On 9/12/07, Laurence Urdang <urdang at sbcglobal.net> wrote:
> ---------------------- Information from the mail header -----------------------
> Sender:       American Dialect Society <ADS-L at LISTSERV.UGA.EDU>
> Poster:       Laurence Urdang <urdang at SBCGLOBAL.NET>
> Subject:      Runglish
> -------------------------------------------------------------------------------
>
> From: L. Urdang
>             Old Lyme
>   For those who have an interest in such things and might have missed other references to it in the press, here is a piece from today's Daily Telegraph:
>
>               English invades Russian language
> By Adrian Blomfield in Moscow
>   Last Updated: 2:25am BST 12/09/2007
>
>
>
>
>           First came Franglais. Then there was Spanglish. Now start getting used to Runglish, the English-laced argot of "kool" young Russians that has traditionalists weeping into their borscht.

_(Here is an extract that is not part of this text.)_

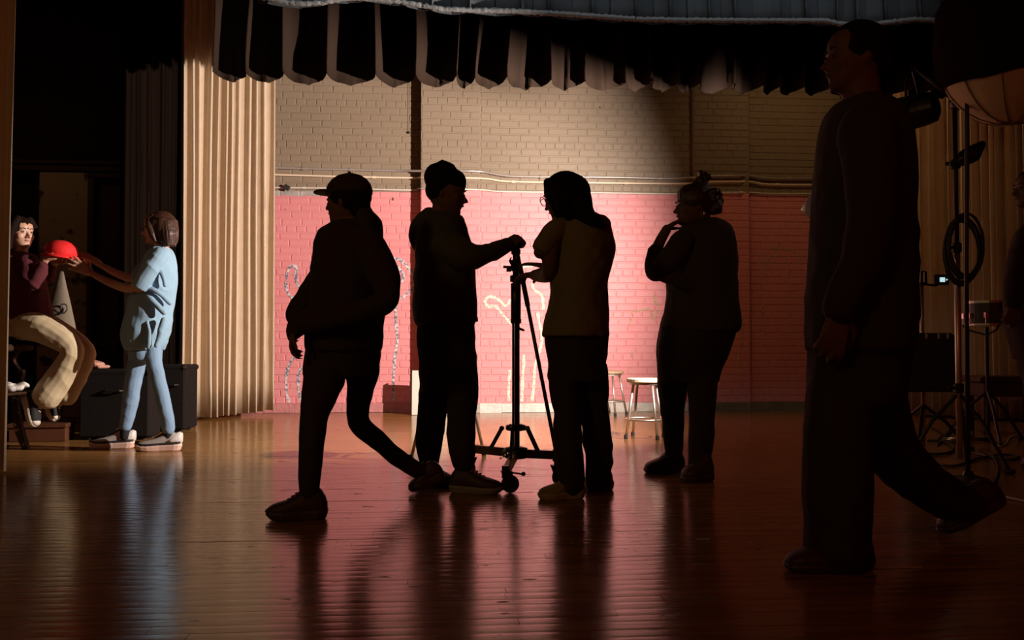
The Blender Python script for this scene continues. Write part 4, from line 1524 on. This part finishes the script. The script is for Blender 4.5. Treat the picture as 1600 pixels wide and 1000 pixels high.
trunk(p, 'trousers', [(498, 652, 741, .28), (540, 653, 742, .28), (580, 656, 746, .28), (612, 657, 746, .27)])
limb(p, 'trousers', [(679, 600, .05, 23), (677, 625, .07, 22), (675, 652, .09, 22), (671, 682, .11, 21), (670, 702, .12, 19), (671, 720, .12, 16)])
limb(p, 'trousers', [(722, 600, -.05, 24.5), (723, 625, -.08, 24), (720, 652, -.12, 22), (721, 682, -.15, 21), (722, 702, -.17, 19.5), (723, 720, -.18, 18)])
HB = .215
L, rot = head(p, W(692, 334, 4.40), HB, RT * .97 - FW * .12 - UP * .16, UP + RT * .14)
hand(p, W(790, 385, 4.445), W(812, 371, 4.49), UP * 1.0 - FW * .55, -1, (1.0, 1.1, 1.15, 1.2), .5, L=.19, tcurl=.6)
hm = M()
kk = 4.4 / FPX
for (u_, v_, ru, rv, dp) in ((716, 290, 12.5, 10, .07), (692, 281, 28, 29, .094), (710, 284, 19, 19, .088), (684, 297, 20, 20, .09), (682, 277, 20, 22, .092)):
    hm.sphere(W(u_, v_, 4.40), 1, 18, (ru * kk, dp, rv * kk))
hm.tube([W(700, 262, 4.4), W(690, 253, 4.4), W(680, 257, 4.4)], [.03, .014, .006], 8, ends=True)
for i in range(16):
    a = random.uniform(0, 6.28)
    hm.sphere(W(693 + 25 * math.cos(a), 280 + 22 * math.sin(a), 4.40 + random.uniform(-.07, .07)), random.uniform(.012, .024), 8)
root = finish(p, m_skin2, {'jacket': (mat('olive_jacket', (0.055, 0.044, 0.020), 0.9), .006), 'trousers': (m_trs, .006)}, .006)
link('hair', fuse(hm, 'hair', .006, 2, p['loc']), m_hair, root)
obj('drawstring_toggle', M().tube([W(740, 492, 4.36), W(744, 496, 4.36), W(745, 501, 4.36)], [.004, .008, .007], 8, ends=True), m_blk, root)
shoe(root, FL(704, 4.24), FL(786, 4.20), UP, m_shoed, mat('grey_sole', (.20, .17, .14), .6), h=.125, w=.05, m_lace=mat('grey_lace', (.35, .3, .25), .8), lift=.08)
shoe(root, FL(655, 4.54), FL(704, 4.40), UP, m_shoed, m_shoed, h=.12, w=.047, m_lace=m_shoed)

# --- long-haired person in a tee working on the stand
p = person('long-haired person with spectacles in a loose tee reaching for the stand, seen from behind', 4.15, 903)
trunk(p, 'tee', [(331, 884, 922, .13), (338, 870, 936, .19), (348, 864, 949, .25), (368, 862, 956, .30), (390, 863, 959, .32), (414, 863, 954, .32), (440, 861, 948, .31), (470, 858, 948, .31), (500, 852, 950, .33), (525, 847, 951, .35)])
limb(p, 'tee', [(886, 350, -.05, 14), (868, 362, -.09, 17), (857, 376, -.11, 16.5), (844, 394, -.12, 15.5)], .7, 5, True)
limb(p, 'tee', [(938, 352, .06, 15), (946, 380, .1, 14), (944, 400, .13, 13)])
limb(p, None, [(866, 370, -.09, 13), (859, 398, -.11, 12.5), (859, 426, -.06, 12.5), (848, 431, .04, 11), (836, 430, .13, 9)])
limb(p, None, [(942, 375, .1, 12), (930, 408, .2, 11), (890, 424, .24, 9), (862, 420, .18, 7)])
limb(p, None, [(900, 345, 0, 16), (894, 322, 0, 16)])
hand(p, W(834, 430, 4.29), W(804, 432, 4.42), UP - FW * .3, 1, (.35, .4, .45, .5), L=.175)
hand(p, W(861, 420, 4.33), W(836, 413, 4.33), UP, 1, (.15, .2, .2, .2), L=.16)
trunk(p, 'trousers', [(518, 852, 950, .27), (560, 855, 947, .27), (595, 859, 948, .25)])
limb(p, 'trousers', [(882, 580, -.03, 24), (881, 610, -.05, 23), (886, 645, -.07, 20.5), (887, 682, -.08, 21), (890, 722, -.09, 22), (893, 748, -.09, 20), (893, 757, -.09, 18)])
limb(p, 'trousers', [(926, 580, .04, 24), (927, 612, .06, 22.5), (930, 650, .09, 22), (934, 692, .11, 22), (936, 732, .13, 20), (935, 758, .14, 18)])
HT = .212
L, rot = head(p, W(889, 340, 4.15), HT, -RT * .80 + FW * .52 - UP * .22, UP - RT * .12)
spectacles(p, L, rot, HT, .105)
hm = M()
hm.sphere(L(-.05, 0, .655), .45 * HT, 20, (1, .95, .84), rot)
for s_ in (-1, 1):
    hm.tube([L(.20, s_ * .22, .86), L(.15, s_ * .34, .64), L(.08, s_ * .37, .35), L(.02, s_ * .38, .05)], [.020, .024, .026, .024], 10, ends=True)
hm.sphere(W(894, 301, 4.12), 29.5 * 4.15 / FPX, 18, (1, 1.1, 1))
hm.sphere(W(878, 296, 4.16), 16 * 4.15 / FPX, 14, (1, 1.6, 1.1))
hm.tube([W(u, v, 4.15 + o) for u, v, o, r in cr([(892, 296, -.02, 27), (900, 314, -.05, 26), (908, 330, -.09, 21), (920, 340, -.13, 14), (933, 347, -.15, 9), (946, 354, -.15, 3)], 4)], [r * 4.1 / FPX for u, v, o, r in cr([(892, 296, -.02, 27), (900, 314, -.05, 26), (908, 330, -.09, 21), (920, 340, -.13, 14), (933, 347, -.15, 9), (946, 354, -.15, 3)], 4)], 14, ends=True)
hm.tube([W(880, 300, 4.06), W(884, 325, 4.05), W(892, 343, 4.04)], [.05, .045, .02], 12, ends=True)
root = finish(p, m_skin2, {'tee': (mat('khaki_tee', (0.15, 0.115, 0.045), 0.9), .008), 'trousers': (m_trs, .008)}, .006)
link('hair', fuse(hm, 'hair', .006, 2, p['loc']), m_hair, root)
m_canv = mat('checked_canvas_shoe', (0.22, 0.15, 0.07), 0.8, var=0.6, vscale=35)
shoe(root, FL(911, 4.09), FL(842, 4.03), UP, m_canv, mat('tan_sole', (.30, .21, .11), .7), h=.10, w=.05, sole=.03, m_lace=mat('cream_lace', (.4, .3, .17), .8))
shoe(root, FL(950, 4.28), FL(917, 4.42), UP, m_canv, MATS['tan_sole'], h=.10, w=.05, sole=.03)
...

>   To the horror of their parents, Russia's 'Koka-Kola' generation has developed a vocabulary that has more to do with MTV than Pushkin.
>   By mobile phone text message or on the internet, young Russian men invite their "friendessi" (female friends) for a "drrink" at the "Pab". And if you don't understand what they are talking about, you are clearly a "loozer".
>     advertisement
>
>   First coined by cosmonauts in 2000 to describe the language spoken with their American counterparts on the International Space Station, "Runglish" is increasingly viewed by nationalists as a Western assault on the purity of one of the world's great languages.
>   After the fall of the Soviet Union, the Anglicism spread rapidly - in part because there was a dearth of vocabulary to describe the technicalities of market capitalism but also because of an exposure to international travel and foreign television.
>   "The internet brought a lot of words from foreign languages," said Vladimir Dolgov, the head of Google Russia. "But the jargon is now moving into the press and advertising. This is the way language develops and it is a process that can't be stopped."
>   Concerned by the growing influence of English, the Kremlin declared 2007 the Year of the Russian Language.
>   The linguists, however, say the fear of English is misplaced.
>   "Young people always develop fashionable ways of communicating," said Yuri Prokhorov, head of the Pushkin State Institute of Foreign Luanguage.
>   "It is Russian words used incorrectly that damages the purity of the language not the introduction of foreign words," he added.